Ten years ago I spent a brief period of time living in London. I wasn't there for a long time, but I did have my own place, and I had to wash my laundry several times, so I've always said that I lived there. I was 'in college' but I wasn't going to school. I was just biding time, I suppose. I'd like to say that I had a great time hanging out in pubs and nightclubs, partying constantly, dropping X or whatever, but I didn't. I went to the local (and by local I mean 90 minute subway ride away - fucking London) avant garde cinema everyday, sometimes multiple times in one day, and I got to see dozens of films I'd always heard about but didn't have access to in 'The States'. I watched a lot of things like this and this and this and this, all of which enriched my life considerably.
One night they did a midnight screening of this movie:

Naturally, I had to go.

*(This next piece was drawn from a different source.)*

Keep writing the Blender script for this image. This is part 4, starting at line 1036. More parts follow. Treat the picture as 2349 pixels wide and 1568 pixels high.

As usual, I went alone and early, bought some popcorn and a beer, and claimed a seat. I relaxed, watched the commercials on the screen, and tried to ignore those that came into the theater after me, who all had dates, and friends, and shit like that, and were loud and boisterous, as a midnight screening would demand. And then this guy walked in:

That's right: Jeff Bridges. The Dude himself. No shit. He sat two rows behind me, on the aisle seat. I noticed him right away and kept looking back at him throughout the movie to see his reaction, which I was more interested in than the movie. He watched it with a sort of, I don't know, subdued glee, I guess. When the movie ended I followed him, which I admit is creepy, to the subway of all things. I was trying to think of something to say to him, but the phrase 'Excuse me, are you Jeff Bridges?" either never occurred to me or just seemed uncouth. Anyway, he started giving me strange looks so I figured I might as well just forget about it and I exited at the next stop.
This is a true story, but, again, has nothing to do with what I intended to post. Which is this:

Myles of Destruction was a Philadelphia based 'extreme metal' trio consisting of drums, bass, violin, and fucked up vocals. For me at least, such a description is advertisement enough. They existed from 1999-2004 (I think). To my knowledge they only released one official album Running Only Makes the Fire Worse which I've somehow managed to misplace. However, here is their first four song demo, Doom Town, recorded in 2001. It's weird and chaotic, difficult to classify, and a little scary, so I thought it might fit in here.



Shelby Cobras said...

Nice transition on that one!

PS Remind me to tell you about the time I took room service to Julianne Moore and Jeff Goldblum at some point (spoiler: they were boning on the sly).

JLollis said...
This comment has been removed by the author.
Ryan said...

Link is dead. Could you re-upload it?